Ed è qui il punto centrale: Pd e Pdl avrebbero preferito le elezioni; non hanno granché voglia di sedersi insieme al governo, sia per il clima di scontro esasperato e di mancanza di legittimazione reciproca tra le parti (un pessimo esempio di ciò sono state urla e monetine contro Berlusconi al momento delle sue dimissioni, da cui ha preso le distanze il solo Casini; va però ricordato come il Cavaliere non abbia certo contribuito negli anni a rasserenare il clima), sia perché si tratterà di affrontare, in poco più di un anno, le emergenze del Paese scontentando anche i propri elettori di riferimento. Quanto costerà in termini di voti ciò al Pdl (verso la Lega) o al Pd (verso Di Pietro o Sel o Grillo), nella campagna elettorale tra poco più di un anno? Le questioni sono collegate: come faranno a votare insieme su provvedimenti che scontenteranno ora l’uno ora l’altro, dando l’impressione al proprio elettorato di averlo colpito, peraltro “in
combutta col nemico”? E’ su questo, più che sulla composizione, che si gioca davvero il destino del nuovo governo.
Si è disposti a rinunciare alle storture che avvantaggiano il proprio elettorato, a destra (ordini professionali, disciplina fiscale), a sinistra (eccesso di dipendenti pubblici, infrastrutture, pensioni,
mercato del lavoro), al centro (sprechi e clientele, soprattutto al Sud), o trasversalmente (Comuni e Regioni di ogni “colore” che sprecano fiumi di soldi in festicciole, consulenze, voragini nella sanità e quant’altro)?

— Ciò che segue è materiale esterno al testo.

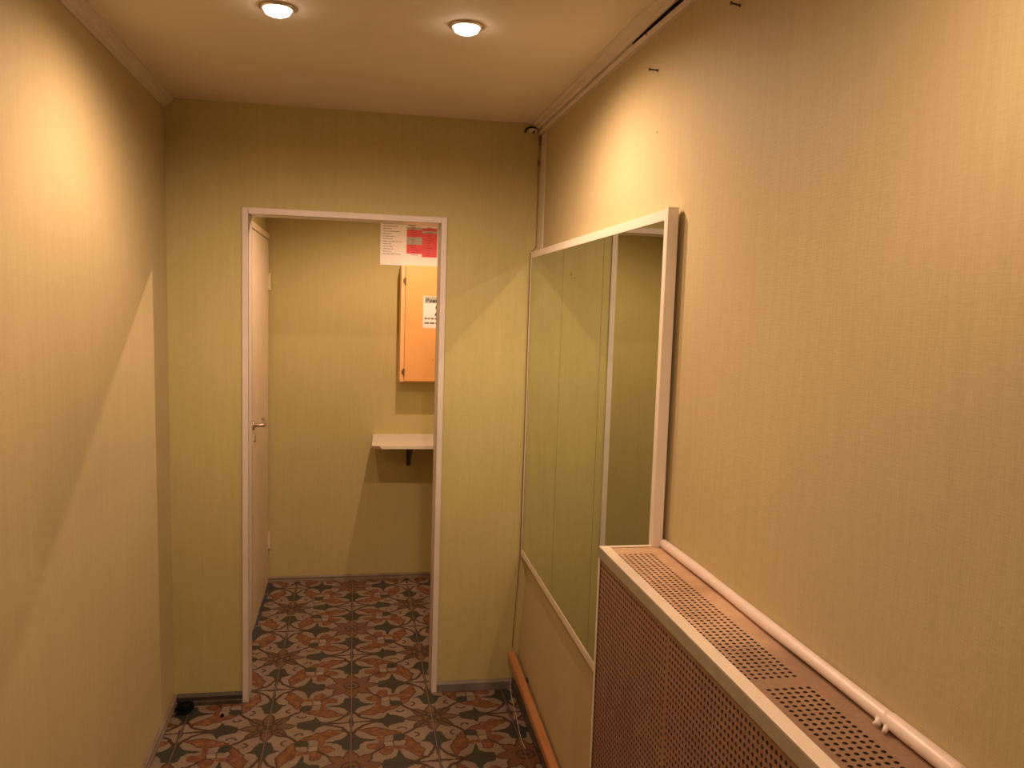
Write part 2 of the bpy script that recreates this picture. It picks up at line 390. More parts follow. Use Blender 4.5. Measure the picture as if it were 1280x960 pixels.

Se sì, il Paese porrà le basi per la “ricostruzione”; se non si è disposti a ciò, la politica avrà perseguito scientificamente il proprio suicidio, continuando, come fanno nei talk show gli esponenti dei partiti, a “becchettarsi” come i capponi di Renzo, non comprendendo che si è ad un punto in cui si sta
per finire tutti in pentola.
In conclusione, il programma del nuovo governo è semplice da scrivere (ma assai meno da attuare): basterà leggere il libro La Deriva, di Sergio Rizzo e Gian Antonio Stella, che descrive puntualmente i mali d’Italia e da lì affrontarli, trovando adeguate soluzioni. In bocca al lupo, professor Monti: ne avrà bisogno.